[start DATA BLOCK]
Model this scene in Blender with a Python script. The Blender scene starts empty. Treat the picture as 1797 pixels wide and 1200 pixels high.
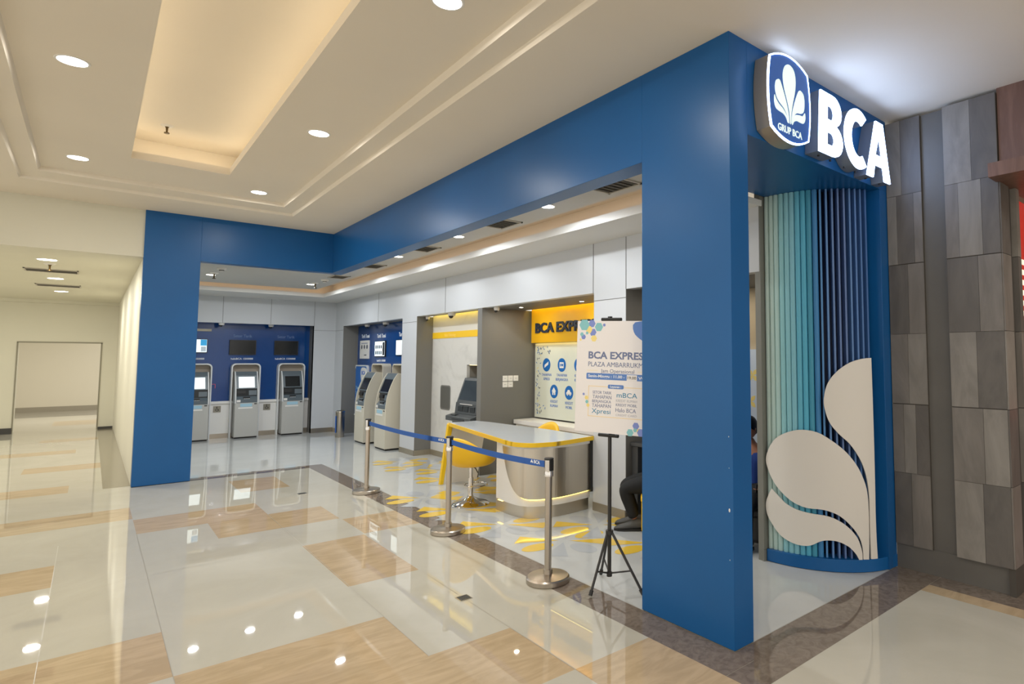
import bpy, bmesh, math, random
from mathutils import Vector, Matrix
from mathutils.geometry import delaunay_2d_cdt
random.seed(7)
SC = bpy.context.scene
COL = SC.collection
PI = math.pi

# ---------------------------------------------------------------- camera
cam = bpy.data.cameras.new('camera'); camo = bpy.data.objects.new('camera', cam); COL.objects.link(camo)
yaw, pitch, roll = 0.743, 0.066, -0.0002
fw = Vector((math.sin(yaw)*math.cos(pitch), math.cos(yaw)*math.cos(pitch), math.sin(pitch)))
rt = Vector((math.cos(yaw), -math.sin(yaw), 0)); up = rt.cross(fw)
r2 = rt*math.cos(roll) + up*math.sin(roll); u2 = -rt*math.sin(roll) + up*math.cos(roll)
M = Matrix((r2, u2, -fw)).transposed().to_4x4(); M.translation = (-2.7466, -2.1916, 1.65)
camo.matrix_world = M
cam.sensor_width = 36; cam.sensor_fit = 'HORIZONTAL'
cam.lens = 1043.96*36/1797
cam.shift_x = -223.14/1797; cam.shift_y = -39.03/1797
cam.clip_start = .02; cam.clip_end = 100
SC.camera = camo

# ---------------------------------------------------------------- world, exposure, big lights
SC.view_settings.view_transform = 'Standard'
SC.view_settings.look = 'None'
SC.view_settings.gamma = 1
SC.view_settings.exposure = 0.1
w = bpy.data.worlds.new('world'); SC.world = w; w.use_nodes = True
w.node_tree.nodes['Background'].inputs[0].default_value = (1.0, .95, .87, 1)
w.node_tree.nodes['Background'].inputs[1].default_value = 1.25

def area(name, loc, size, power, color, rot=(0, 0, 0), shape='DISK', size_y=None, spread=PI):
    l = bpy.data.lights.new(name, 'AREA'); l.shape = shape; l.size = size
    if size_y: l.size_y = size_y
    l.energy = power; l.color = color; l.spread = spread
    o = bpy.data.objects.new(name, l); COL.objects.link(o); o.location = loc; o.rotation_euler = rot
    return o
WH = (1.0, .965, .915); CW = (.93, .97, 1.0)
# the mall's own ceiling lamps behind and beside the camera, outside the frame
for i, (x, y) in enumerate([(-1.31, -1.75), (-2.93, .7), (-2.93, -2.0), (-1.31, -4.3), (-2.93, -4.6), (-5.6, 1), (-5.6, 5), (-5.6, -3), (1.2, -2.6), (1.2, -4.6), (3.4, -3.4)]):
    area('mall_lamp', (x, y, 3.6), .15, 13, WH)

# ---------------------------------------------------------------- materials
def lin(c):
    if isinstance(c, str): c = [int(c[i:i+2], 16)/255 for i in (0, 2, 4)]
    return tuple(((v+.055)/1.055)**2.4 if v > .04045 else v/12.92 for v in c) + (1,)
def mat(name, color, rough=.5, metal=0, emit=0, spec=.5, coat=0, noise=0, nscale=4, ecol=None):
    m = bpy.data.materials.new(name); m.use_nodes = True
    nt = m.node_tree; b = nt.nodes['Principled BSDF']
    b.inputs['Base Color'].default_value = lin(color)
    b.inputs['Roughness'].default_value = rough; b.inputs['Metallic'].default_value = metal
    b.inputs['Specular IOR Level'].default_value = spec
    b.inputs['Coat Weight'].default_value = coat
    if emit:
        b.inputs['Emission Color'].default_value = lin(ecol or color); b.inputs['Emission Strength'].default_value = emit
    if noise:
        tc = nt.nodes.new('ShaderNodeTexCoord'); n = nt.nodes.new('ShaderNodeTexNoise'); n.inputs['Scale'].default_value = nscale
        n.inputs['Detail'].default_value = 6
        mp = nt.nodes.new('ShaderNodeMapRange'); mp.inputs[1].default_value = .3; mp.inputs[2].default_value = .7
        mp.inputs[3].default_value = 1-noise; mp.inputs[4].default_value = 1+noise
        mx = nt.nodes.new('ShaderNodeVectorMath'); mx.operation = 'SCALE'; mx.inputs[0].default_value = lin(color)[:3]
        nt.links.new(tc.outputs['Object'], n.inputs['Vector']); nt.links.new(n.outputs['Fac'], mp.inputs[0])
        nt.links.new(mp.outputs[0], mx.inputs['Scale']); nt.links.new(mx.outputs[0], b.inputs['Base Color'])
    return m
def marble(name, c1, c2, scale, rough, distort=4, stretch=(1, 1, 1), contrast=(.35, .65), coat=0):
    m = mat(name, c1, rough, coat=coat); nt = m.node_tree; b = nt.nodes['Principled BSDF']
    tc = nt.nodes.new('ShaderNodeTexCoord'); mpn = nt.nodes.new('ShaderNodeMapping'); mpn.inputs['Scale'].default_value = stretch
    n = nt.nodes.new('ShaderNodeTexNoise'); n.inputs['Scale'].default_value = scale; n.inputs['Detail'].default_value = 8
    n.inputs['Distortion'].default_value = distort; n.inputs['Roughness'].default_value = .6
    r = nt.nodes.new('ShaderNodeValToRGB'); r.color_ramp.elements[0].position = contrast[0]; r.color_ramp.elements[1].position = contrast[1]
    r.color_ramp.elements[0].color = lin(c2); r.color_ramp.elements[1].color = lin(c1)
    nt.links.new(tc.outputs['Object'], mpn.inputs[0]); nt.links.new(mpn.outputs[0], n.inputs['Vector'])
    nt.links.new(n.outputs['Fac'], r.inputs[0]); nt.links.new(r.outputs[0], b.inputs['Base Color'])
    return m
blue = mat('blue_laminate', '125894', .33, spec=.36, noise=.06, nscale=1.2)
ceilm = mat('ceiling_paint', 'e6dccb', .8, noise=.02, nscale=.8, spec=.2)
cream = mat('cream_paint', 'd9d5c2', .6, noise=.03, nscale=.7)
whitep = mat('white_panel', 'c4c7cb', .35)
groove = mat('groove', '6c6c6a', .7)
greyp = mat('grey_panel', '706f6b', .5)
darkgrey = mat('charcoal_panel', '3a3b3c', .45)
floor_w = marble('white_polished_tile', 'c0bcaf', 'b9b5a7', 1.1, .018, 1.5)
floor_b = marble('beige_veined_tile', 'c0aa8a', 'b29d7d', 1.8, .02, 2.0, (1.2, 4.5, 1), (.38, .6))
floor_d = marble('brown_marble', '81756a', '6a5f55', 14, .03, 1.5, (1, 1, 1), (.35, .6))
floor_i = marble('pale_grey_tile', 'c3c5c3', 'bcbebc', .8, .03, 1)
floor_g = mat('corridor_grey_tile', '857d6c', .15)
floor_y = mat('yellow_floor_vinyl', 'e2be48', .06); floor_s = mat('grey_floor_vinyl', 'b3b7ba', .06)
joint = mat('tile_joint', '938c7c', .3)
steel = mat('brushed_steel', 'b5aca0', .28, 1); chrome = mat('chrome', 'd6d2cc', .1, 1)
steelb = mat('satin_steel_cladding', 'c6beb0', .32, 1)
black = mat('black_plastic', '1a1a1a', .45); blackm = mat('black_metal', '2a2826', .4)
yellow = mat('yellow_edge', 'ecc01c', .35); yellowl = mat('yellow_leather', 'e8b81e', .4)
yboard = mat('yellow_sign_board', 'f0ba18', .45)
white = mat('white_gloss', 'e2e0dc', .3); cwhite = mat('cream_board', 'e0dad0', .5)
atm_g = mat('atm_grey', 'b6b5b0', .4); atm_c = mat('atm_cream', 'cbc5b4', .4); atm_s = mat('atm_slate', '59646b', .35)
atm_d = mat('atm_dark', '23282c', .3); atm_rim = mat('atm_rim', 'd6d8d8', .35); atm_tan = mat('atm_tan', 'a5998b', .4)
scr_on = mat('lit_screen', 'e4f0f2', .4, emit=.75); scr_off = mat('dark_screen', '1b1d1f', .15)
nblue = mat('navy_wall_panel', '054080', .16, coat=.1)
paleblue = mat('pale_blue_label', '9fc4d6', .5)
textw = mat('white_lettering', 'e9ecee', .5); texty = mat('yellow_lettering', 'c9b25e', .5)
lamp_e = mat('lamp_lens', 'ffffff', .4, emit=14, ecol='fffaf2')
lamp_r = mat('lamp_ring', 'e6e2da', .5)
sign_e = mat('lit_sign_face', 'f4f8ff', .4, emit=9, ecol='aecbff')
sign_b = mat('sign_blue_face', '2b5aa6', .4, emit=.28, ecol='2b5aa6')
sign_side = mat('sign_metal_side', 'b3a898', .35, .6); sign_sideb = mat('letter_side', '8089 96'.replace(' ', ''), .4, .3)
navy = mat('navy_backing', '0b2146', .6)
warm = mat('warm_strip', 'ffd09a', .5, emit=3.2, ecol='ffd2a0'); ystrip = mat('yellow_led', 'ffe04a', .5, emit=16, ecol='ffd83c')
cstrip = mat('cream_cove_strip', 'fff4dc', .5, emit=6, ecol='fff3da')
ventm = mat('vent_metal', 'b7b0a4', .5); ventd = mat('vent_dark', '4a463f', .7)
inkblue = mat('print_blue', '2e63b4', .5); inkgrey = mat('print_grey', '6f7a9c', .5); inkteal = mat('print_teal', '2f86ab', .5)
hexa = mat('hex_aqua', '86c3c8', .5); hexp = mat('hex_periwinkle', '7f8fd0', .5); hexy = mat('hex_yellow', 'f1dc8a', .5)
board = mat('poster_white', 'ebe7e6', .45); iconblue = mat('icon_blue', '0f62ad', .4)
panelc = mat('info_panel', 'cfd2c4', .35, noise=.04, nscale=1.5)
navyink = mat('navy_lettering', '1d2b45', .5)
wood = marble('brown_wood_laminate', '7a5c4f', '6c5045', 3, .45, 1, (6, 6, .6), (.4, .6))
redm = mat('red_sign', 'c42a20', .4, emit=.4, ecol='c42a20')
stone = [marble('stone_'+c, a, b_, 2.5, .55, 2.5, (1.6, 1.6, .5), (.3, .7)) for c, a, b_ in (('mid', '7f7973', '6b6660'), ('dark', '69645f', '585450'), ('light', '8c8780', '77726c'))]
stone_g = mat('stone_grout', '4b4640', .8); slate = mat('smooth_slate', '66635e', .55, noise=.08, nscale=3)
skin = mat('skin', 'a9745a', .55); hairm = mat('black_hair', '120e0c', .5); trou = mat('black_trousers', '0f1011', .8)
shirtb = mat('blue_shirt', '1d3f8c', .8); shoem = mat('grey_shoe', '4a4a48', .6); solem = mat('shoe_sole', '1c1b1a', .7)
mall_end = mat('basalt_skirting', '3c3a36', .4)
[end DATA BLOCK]
WRITTEN INSTRUCTION: Without the pictures, please reproduce each line of the listing above exactly, from the first one through the line bearing "SC.camera = camo".

FINISHED EXERCISE:
Model this scene in Blender with a Python script. The Blender scene starts empty. Treat the picture as 1797 pixels wide and 1200 pixels high.
import bpy, bmesh, math, random
from mathutils import Vector, Matrix
from mathutils.geometry import delaunay_2d_cdt
random.seed(7)
SC = bpy.context.scene
COL = SC.collection
PI = math.pi

# ---------------------------------------------------------------- camera
cam = bpy.data.cameras.new('camera'); camo = bpy.data.objects.new('camera', cam); COL.objects.link(camo)
yaw, pitch, roll = 0.743, 0.066, -0.0002
fw = Vector((math.sin(yaw)*math.cos(pitch), math.cos(yaw)*math.cos(pitch), math.sin(pitch)))
rt = Vector((math.cos(yaw), -math.sin(yaw), 0)); up = rt.cross(fw)
r2 = rt*math.cos(roll) + up*math.sin(roll); u2 = -rt*math.sin(roll) + up*math.cos(roll)
M = Matrix((r2, u2, -fw)).transposed().to_4x4(); M.translation = (-2.7466, -2.1916, 1.65)
camo.matrix_world = M
cam.sensor_width = 36; cam.sensor_fit = 'HORIZONTAL'
cam.lens = 1043.96*36/1797
cam.shift_x = -223.14/1797; cam.shift_y = -39.03/1797
cam.clip_start = .02; cam.clip_end = 100
SC.camera = camo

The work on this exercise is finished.